Why did you wait so late in life to get married?

Last Friday night, I was invited out for roasted fish and chips. It is a typical hangout on Friday nights across Nigeria. If you head out to any of the local “gardens” in Abuja, you are bound to find Nigerians enjoying roasted fish. What is so unique about this experience is that you go to a bathtub or barrel to select your fish and then they roast it for you. Usually in enough pepper sauce to clause a five-alarm fire. The first time I did it, I was in complete awe (and my mouth was on fire)! On this particular night, I was invited by an American friend that I have gotten to know here in Abuja. It was a nice crowd of individuals and when I sat down, I felt like I had known the group for a long time. In the midst of our conversation, my American friend asked me about the wedding. I gave her details about our planning process, the traditional activities that I have/will participate(d) in (for later blog) and the various ceremonies. One of the gentlemen sitting at the table bluntly asked, “Why did you wait so late in life to get married?” Everyone chided him for asking such a blunt question but his question made me laugh because it made me think back to all the conversations and uncomfortable situations that I went through when I arrived in Nigeria. And honestly, no one had ever asked me “why did I wait?” Most of the questions I face here in Nigeria is when…
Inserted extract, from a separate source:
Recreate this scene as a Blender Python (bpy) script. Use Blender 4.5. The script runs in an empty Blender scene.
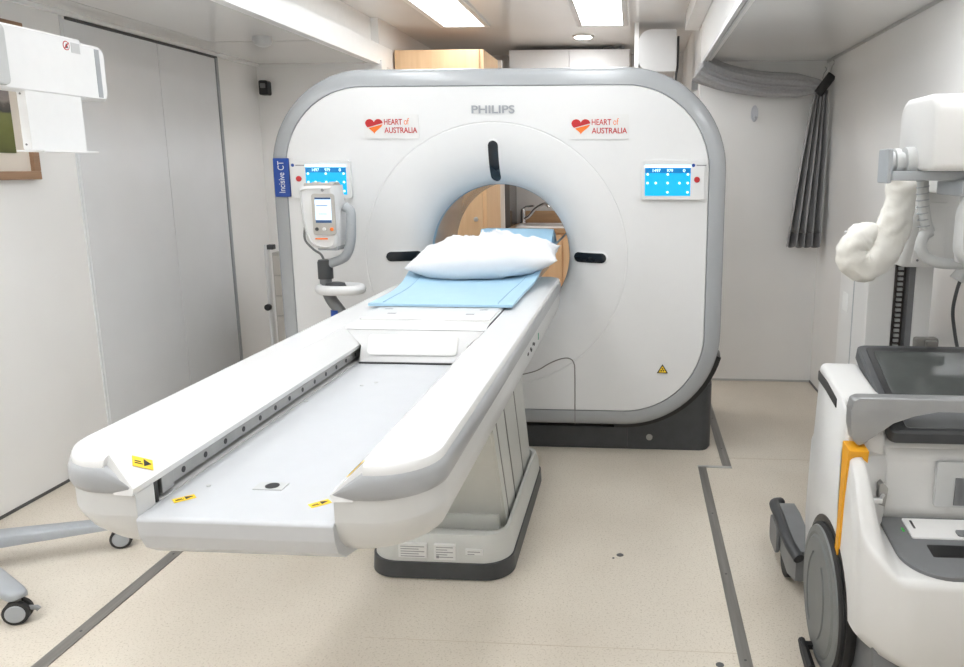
import bpy, bmesh, math, random
from mathutils import Vector, Matrix, noise
random.seed(3)
C = bpy.context.scene.collection
PI = math.pi
V = Vector

# ------------------------------------------------------------------ materials
def mat(name, col, rough=0.5, metal=0.0, coat=0.0, emit=0.0, noise_amt=0.0, noise_scale=20, bump=0.0, bump_scale=200,
        stretch=(1, 1, 1), spec=0.5, col2=None):
    m = bpy.data.materials.new(name); m.use_nodes = True
    nt = m.node_tree; b = nt.nodes['Principled BSDF']
    b.inputs['Base Color'].default_value = (*col, 1)
    b.inputs['Roughness'].default_value = rough
    b.inputs['Metallic'].default_value = metal
    b.inputs['Coat Weight'].default_value = coat
    b.inputs['Coat Roughness'].default_value = 0.08
    b.inputs['Specular IOR Level'].default_value = spec
    if emit:
        b.inputs['Emission Color'].default_value = (*col, 1)
        b.inputs['Emission Strength'].default_value = emit
    tc = nt.nodes.new('ShaderNodeTexCoord'); mp = nt.nodes.new('ShaderNodeMapping')
    mp.inputs['Scale'].default_value = stretch
    nt.links.new(tc.outputs['Object'], mp.inputs['Vector'])
    if noise_amt or col2:
        n = nt.nodes.new('ShaderNodeTexNoise'); n.inputs['Scale'].default_value = noise_scale
        n.inputs['Detail'].default_value = 4
        nt.links.new(mp.outputs['Vector'], n.inputs['Vector'])
        r = nt.nodes.new('ShaderNodeValToRGB')
        r.color_ramp.elements[0].position = .35; r.color_ramp.elements[1].position = .65
        c2 = col2 if col2 else tuple(c * (1 - noise_amt) for c in col)
        r.color_ramp.elements[0].color = (*c2, 1); r.color_ramp.elements[1].color = (*col, 1)
        nt.links.new(n.outputs['Fac'], r.inputs['Fac'])
        nt.links.new(r.outputs['Color'], b.inputs['Base Color'])
    if bump:
        n2 = nt.nodes.new('ShaderNodeTexNoise'); n2.inputs['Scale'].default_value = bump_scale
        nt.links.new(mp.outputs['Vector'], n2.inputs['Vector'])
        bp = nt.nodes.new('ShaderNodeBump'); bp.inputs['Strength'].default_value = bump
        bp.inputs['Distance'].default_value = .002
        nt.links.new(n2.outputs['Fac'], bp.inputs['Height'])
        nt.links.new(bp.outputs['Normal'], b.inputs['Normal'])
    return m

def floor_mat():
    m = mat('speckled_vinyl', (.60, .54, .455), rough=.36)
    nt = m.node_tree; b = nt.nodes['Principled BSDF']
    tc = nt.nodes.new('ShaderNodeTexCoord')
    cols = [((.68, .62, .53), (.52, .455, .37), 150, .30, .45),
            ((1, 1, 1), (.62, .56, .50), 300, .27, .36)]
    last = None
    for c, d, sc, p0, p1 in cols:
        n = nt.nodes.new('ShaderNodeTexNoise'); n.inputs['Scale'].default_value = sc; n.inputs['Detail'].default_value = 2
        nt.links.new(tc.outputs['Object'], n.inputs['Vector'])
        r = nt.nodes.new('ShaderNodeValToRGB')
        r.color_ramp.elements[0].position = p0; r.color_ramp.elements[1].position = p1
        r.color_ramp.elements[0].color = (*d, 1); r.color_ramp.elements[1].color = (*c, 1)
        nt.links.new(n.outputs['Fac'], r.inputs['Fac'])
        if last is None: last = r.outputs['Color']
        else:
            mx = nt.nodes.new('ShaderNodeMix'); mx.data_type = 'RGBA'; mx.blend_type = 'MULTIPLY'
            mx.inputs['Factor'].default_value = 1
            nt.links.new(last, mx.inputs['A']); nt.links.new(r.outputs['Color'], mx.inputs['B'])
            last = mx.outputs['Result']
    n = nt.nodes.new('ShaderNodeTexNoise'); n.inputs['Scale'].default_value = 1.6; n.inputs['Detail'].default_value = 5
    nt.links.new(tc.outputs['Object'], n.inputs['Vector'])
    r = nt.nodes.new('ShaderNodeValToRGB')
    r.color_ramp.elements[0].color = (.90, .885, .87, 1); r.color_ramp.elements[1].color = (1, 1, 1, 1)
    r.color_ramp.elements[0].position = .35; r.color_ramp.elements[1].position = .62
    nt.links.new(n.outputs['Fac'], r.inputs['Fac'])
    mx = nt.nodes.new('ShaderNodeMix'); mx.data_type = 'RGBA'; mx.blend_type = 'MULTIPLY'; mx.inputs['Factor'].default_value = 1
    nt.links.new(last, mx.inputs['A']); nt.links.new(r.outputs['Color'], mx.inputs['B'])
    nt.links.new(mx.outputs['Result'], b.inputs['Base Color'])
    return m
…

First, I told him that I appreciated his question because no one had ever asked that question before. Secondly, I don’t think of myself as old…I mean, yeah I didn’t get married in my 20s but in my circle of friends, I am right on time. Again, I’m 36, which doesn’t feel that old to me. I told him that I faced many situations where people were trying to fix me up when I arrived in Nigeria. No one could imagine that I was still single. Unlike in the U.S. where your career often gets in the way of “settling down,” marriage is the next step after getting a job for most Nigerians. It’s common in the urban areas of Nigeria to meet men and women that waited until their early 30s to get married but once you cross 35, it can be challenging finding other single individuals.
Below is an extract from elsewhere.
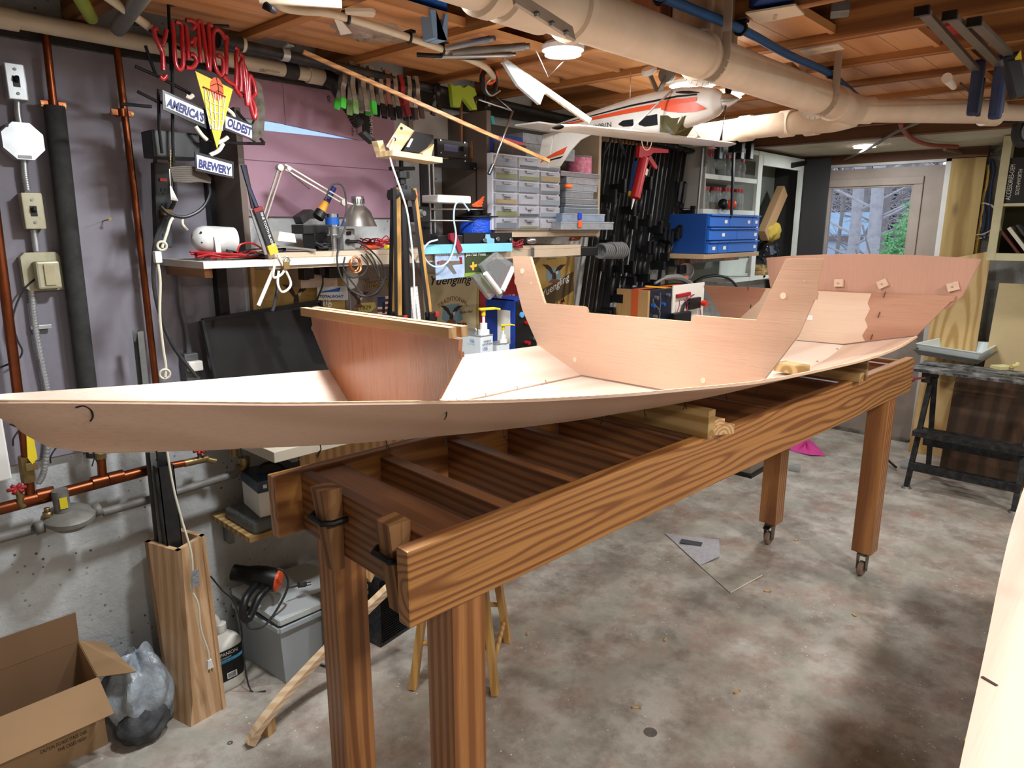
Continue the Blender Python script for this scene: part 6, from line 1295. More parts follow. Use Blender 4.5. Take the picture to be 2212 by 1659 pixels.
for k in range(9):
 t=k/8;a=(437+t*46,191+t*20);b=(450+t*26,280-t*-4);m.tube([NP(*a,-.015),NP((a[0]+b[0])/2+(3 if k%2 else-3),(a[1]+b[1])/2,-.016),NP(*b,-.015)],.0011,4,smooth_n=3)
for k in range(4):
 m.tube([NP(441+k*3,215+k*18,-.015),NP(458,226+k*18,-.0155),NP(482-k*2,232+k*15,-.015)],.0008,4,smooth_n=3)
part('hoop_net',m,M_white,g)
for P in(((425,272),(438,290),(450,302)),((470,309),(485,303),(495,296)),((456,335),(475,325),(485,310)),((490,232),(505,245),(508,255)),((420,205),(412,210),(404,206))):
 m=MB();m.tube([NP(x,y,.008)for x,y in P],.006,8,smooth_n=4);part('glass_tube',m,M_tubew,g)
m=MB();a,c=NP(342,275,.05),NP(452,343,.05);m.bb(a.x,c.x,2.11,2.19,c.z,a.z,b=.005);part('transformer',m,M_black,g)
m=MB()
for k in range(9):m.tube([NP(376+k,362+k*3.5,.03),NP(410,360+k*4,.02),NP(440,366+k*3,.03),NP(466,385+k,.035)],.0035,6,smooth_n=4)
part('cable_bundle',m,plain('dusty_cable','#57514a',.7),g)
m=MB();m.tube([NP(x,y,.06)for x,y in((470,395),(472,420),(455,450),(420,468),(385,462),(365,445))],.005,8,smooth_n=5);part('power_cord',m,M_black,g)
m=MB();P=[NP(x,y,.02)for x,y in((555,168),(572,182),(580,230),(577,290),(560,305),(545,295),(560,250),(552,200))];m.prism(P,(0,.015,0));part('plastic_wrap',m,plain('dirty_wrap','#8d8578',.3,trans=.5,ior=1.1,dirt=.8,dscale=40,dcol='#2f2a26'),g)
m=MB()
for k in range(12):m.sphere(NP(368,325+k*3.3,-.0),.0025,6)
part('pull_chain',m,M_brass,g);m=MB();m.cyl(NP(366,365,0),NP(368,402,0),.0012,n=5)
for k in range(5):m.cyl(NP(368,402,0),NP(370+k*3.4,432+k*.6,0),.0018,n=5)
part('string_tassel',m,M_lbl,g)
g=thing('power_strip','dusty black multi-outlet power strip hanging on the wall under the neon sign','power strip',at(350,540,Y=2.36))
m=MB();A_,B_=at(346,352,Y=2.34),at(352,535,Y=2.34);m.bar(A_,B_,.048,.035,up=(0,1,0),b=.006);part('strip_body',m,plain('strip_grey','#2d3033',.55,dirt=.4,dcol='#55585a'),g)
for t in(.33,.50,.68,.86):
 q=A_.lerp(B_,t)+V((0,-.0185,0));m=MB();m.box(q+V((-.006,0,.003)),(.003,.002,.009));m.box(q+V((.006,0,.003)),(.003,.002,.009));m.cyl(q+V((0,-.001,-.007)),q+V((0,.001,-.007)),.0025,n=8);part('outlet',m,M_ink,g)
m=MB();q=A_.lerp(B_,.2)+V((0,-.0195,0));m.box(q,(.022,.006,.010),b=.001);part('rocker_switch',m,plain('red_rocker','#b5402c',.4),g)
m=MB();m.tube([A_+V((-.015,0,-.01)),A_+V((-.010,0,.035)),A_+V((.012,0,.038)),A_+V((.03,-.01,0)),at(378,430,Y=2.3),at(350,480,Y=2.3),at(333,540,Y=2.3),at(336,640,Y=2.3),at(370,740,Y=2.3),at(425,815,Y=2.3)],.006,8,smooth_n=6);part('power_cord',m,M_rubber,g)
m=MB();q=A_.lerp(B_,.58)+V((.0,-.035,0));m.box(q,(.028,.03,.02),b=.004);part('plug',m,M_brass,g)
g=thing('wall_outlet','steel outlet box with cream plug left of the monitor','outlet',at(415,810,Y=2.4));m=MB();pxb(m,398,766,434,822,2.37,.048,.003);part('box',m,plain('dark_galv','#6b6d6e',.5,metal=.5),g);m=MB();pxb(m,408,783,440,800,2.345,.024,.004);part('plug',m,M_lbl,g)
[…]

What I have also found intriguing is that many Nigerians are very quick to push you into a marriage but are difficult to find once the marriage begins. As I have said before, my Nigerian colleagues “assumed” that something was missing when I arrived in Abuja since I was not married so they conspired to set me up at every turn. Never once asking me my likes and dislikes. Just pushing me into hilarious and uncomfortable situations. Their good intentions often fell on death ears.
Marriage is a challenging and complex relationship that requires years of understanding (as I am told). In Nigeria, the quickness to marry often leads to unsatisfactory marriages where people resign to the fact that this is what marriage is all about. It seems that some churches exacerbate the situation by telling you “it’s your season for prosperity in your marriage and your home” without helping you understand the fundamentals of marriage. In some instances, men (and sometimes women) seek the emotional and physical satisfaction that they are not getting at home in other individuals. When a man picks up a mistress, it is often common knowledge among friends and family, forcing the wife to be the care giver of his children but not the receiver of his affection.
Marriage in Nigeria is not unlike marriage in the U.S. The biggest difference is that the culture of divorce in the U.S. allows people to leave marriages with little to no recourse – no fault divorce or irreconcilable differences. A Nigerian colleague once mentioned to me that if you had “no-fault divorces” in Nigeria, many marriages would end overnight. It was a funny comment but a sad possibility.
In traditional Nigerian culture, marriage (family) is believed to be the climax of one’s career however it seems getting married is now a competition. Everyone wants to outdo each other at weddings and thence forgetting the main aim of marriage.
Thanks for the insight. Sadly, weddings have become a competition all over and like you said, the aim of marriage a second thought.